Quantum, a company specializing in data management and protection, appointed Pawlowski as its CDO at the end of 2020. He has a storied history in development and engineering. In reverse order, he was CTO at composable systems startup DriveScale, spent three years at Pure Storage as VP and chief architect then advisor, 21 years at NetApp, becoming an SVP and CTO and then a technical staff member, and had seven years as a staff engineer at Sun Microsystems.
A statement from Quantum said: “We wish Brian well on his next adventure. During his time at Quantum, he was an impactful figurehead for the development of Myriad, a market-transforming technology. Now that our talented engineering team has invented and brought Myriad to market, this transition is timely as we shift gears to the execution of our product roadmap and vision. Jeff Mulder, our Senior VP of Product and Engineering, and a 20-year Quantum leader, is leading this charge across our R&D team.”
Pawlowski drove Quantum’s Myriad operating system development, which was announced last year. It is a unified and scale-out file and object storage software stack designed for SSDs, using Kubernetes-orchestrated microservices to lower latency and increase parallelism.
Hammerspace CTO Trond Myklebust is a long-term colleague.

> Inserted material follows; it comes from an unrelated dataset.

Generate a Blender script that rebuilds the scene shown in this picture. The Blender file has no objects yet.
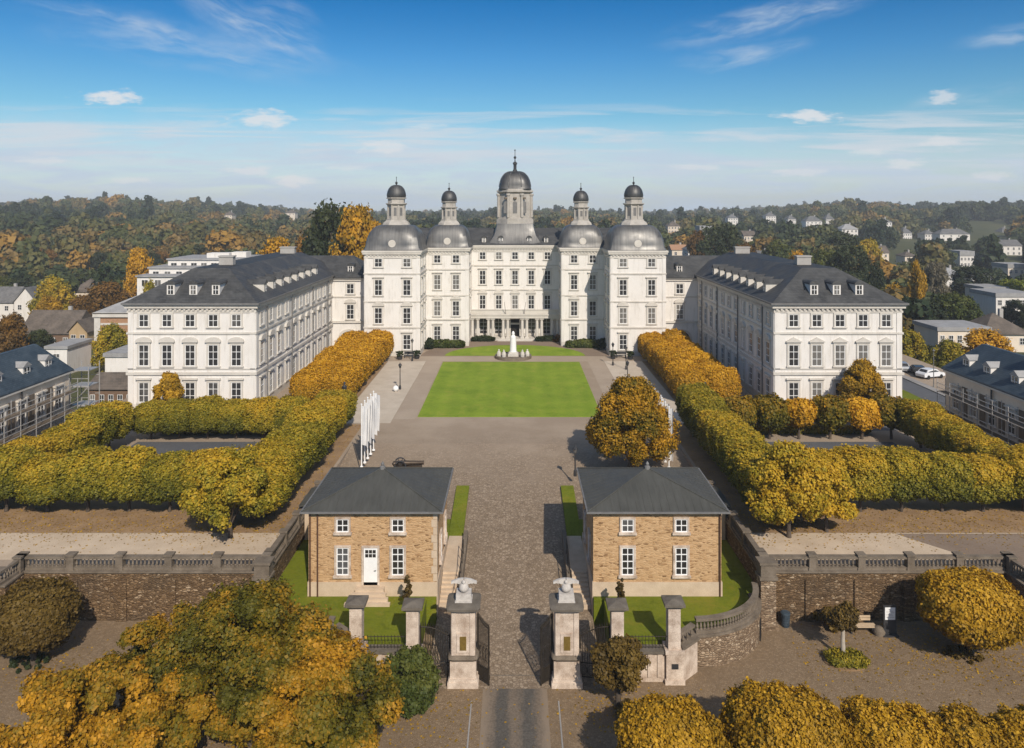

He joined Hammerspace in 2018, having been a principal system architect at precursor company Primary Data and a principal engineer at NetApp from 2004 to 2013. Pawlowski’s NetApp years overlapped this, lasting from 1994 to 2015. But he knew Myklebust before then.
A video of a Pawlowski interview about the Computer History Museum has a section mentioning Myklebust starting at the 15 minute, 40 second mark. He tells a story in the video set in 1999, where Pawlowski became involved with Linux and the open source community in Europe where he met Myklebust, who was the Linux client maintainer guy. NetApp subsequently hired Myklebust. Now Hammerspace, where Myklebust works, has hired Pawlowski.
Myklebust has long been involved with the Linux Foundation, being a part-time board member from 2007 to 2015, and has 20 years’ involvement with Linux kernel development. He is still the maintainer and lead developer for the Linux kernel NFS client.
Pawlowski also has a connection with Mark Cree, Hammerspace’s SVP for Strategic Partnerships, dating from the early days of iSCSI.
We understand Pawlowski will be focusing on ways to increase the speed of Hammerspace’s software in data operations within the datacenter, not between datacenters, where Vcinty software has a role.